▸ **Objective**
Output exactly the lines from the first one down to the line containing "scene.camera = cam", inclusive.

▸ **Source material**
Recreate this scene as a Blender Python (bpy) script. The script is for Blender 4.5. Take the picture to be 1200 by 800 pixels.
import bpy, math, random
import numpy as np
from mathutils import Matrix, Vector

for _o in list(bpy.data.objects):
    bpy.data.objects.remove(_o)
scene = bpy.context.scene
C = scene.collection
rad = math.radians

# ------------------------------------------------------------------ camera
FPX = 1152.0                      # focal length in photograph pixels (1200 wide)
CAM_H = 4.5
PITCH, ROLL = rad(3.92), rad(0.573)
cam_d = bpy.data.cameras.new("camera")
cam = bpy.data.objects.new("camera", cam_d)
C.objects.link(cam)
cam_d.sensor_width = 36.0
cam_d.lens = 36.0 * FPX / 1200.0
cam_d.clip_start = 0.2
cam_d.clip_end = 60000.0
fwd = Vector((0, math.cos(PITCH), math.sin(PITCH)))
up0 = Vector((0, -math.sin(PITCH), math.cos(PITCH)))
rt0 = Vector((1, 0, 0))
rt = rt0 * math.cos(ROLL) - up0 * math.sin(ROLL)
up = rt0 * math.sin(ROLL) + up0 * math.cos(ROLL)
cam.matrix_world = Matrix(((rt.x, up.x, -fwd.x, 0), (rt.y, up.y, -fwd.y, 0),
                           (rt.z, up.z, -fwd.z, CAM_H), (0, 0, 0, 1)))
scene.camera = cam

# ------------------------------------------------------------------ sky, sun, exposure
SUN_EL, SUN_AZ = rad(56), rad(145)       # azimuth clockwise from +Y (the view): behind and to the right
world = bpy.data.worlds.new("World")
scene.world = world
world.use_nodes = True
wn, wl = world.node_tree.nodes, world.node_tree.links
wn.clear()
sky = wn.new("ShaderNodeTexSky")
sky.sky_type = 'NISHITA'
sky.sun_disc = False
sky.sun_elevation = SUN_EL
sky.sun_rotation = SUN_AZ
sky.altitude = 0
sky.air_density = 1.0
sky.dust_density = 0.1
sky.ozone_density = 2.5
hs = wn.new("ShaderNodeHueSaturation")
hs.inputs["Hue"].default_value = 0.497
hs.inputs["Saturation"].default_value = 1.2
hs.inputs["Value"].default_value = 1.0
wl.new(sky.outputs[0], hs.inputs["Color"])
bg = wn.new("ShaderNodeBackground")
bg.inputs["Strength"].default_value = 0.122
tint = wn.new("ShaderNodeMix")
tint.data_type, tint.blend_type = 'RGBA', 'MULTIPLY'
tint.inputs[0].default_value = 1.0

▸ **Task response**
Recreate this scene as a Blender Python (bpy) script. The script is for Blender 4.5. Take the picture to be 1200 by 800 pixels.
import bpy, math, random
import numpy as np
from mathutils import Matrix, Vector

for _o in list(bpy.data.objects):
    bpy.data.objects.remove(_o)
scene = bpy.context.scene
C = scene.collection
rad = math.radians

# ------------------------------------------------------------------ camera
FPX = 1152.0                      # focal length in photograph pixels (1200 wide)
CAM_H = 4.5
PITCH, ROLL = rad(3.92), rad(0.573)
cam_d = bpy.data.cameras.new("camera")
cam = bpy.data.objects.new("camera", cam_d)
C.objects.link(cam)
cam_d.sensor_width = 36.0
cam_d.lens = 36.0 * FPX / 1200.0
cam_d.clip_start = 0.2
cam_d.clip_end = 60000.0
fwd = Vector((0, math.cos(PITCH), math.sin(PITCH)))
up0 = Vector((0, -math.sin(PITCH), math.cos(PITCH)))
rt0 = Vector((1, 0, 0))
rt = rt0 * math.cos(ROLL) - up0 * math.sin(ROLL)
up = rt0 * math.sin(ROLL) + up0 * math.cos(ROLL)
cam.matrix_world = Matrix(((rt.x, up.x, -fwd.x, 0), (rt.y, up.y, -fwd.y, 0),
                           (rt.z, up.z, -fwd.z, CAM_H), (0, 0, 0, 1)))
scene.camera = cam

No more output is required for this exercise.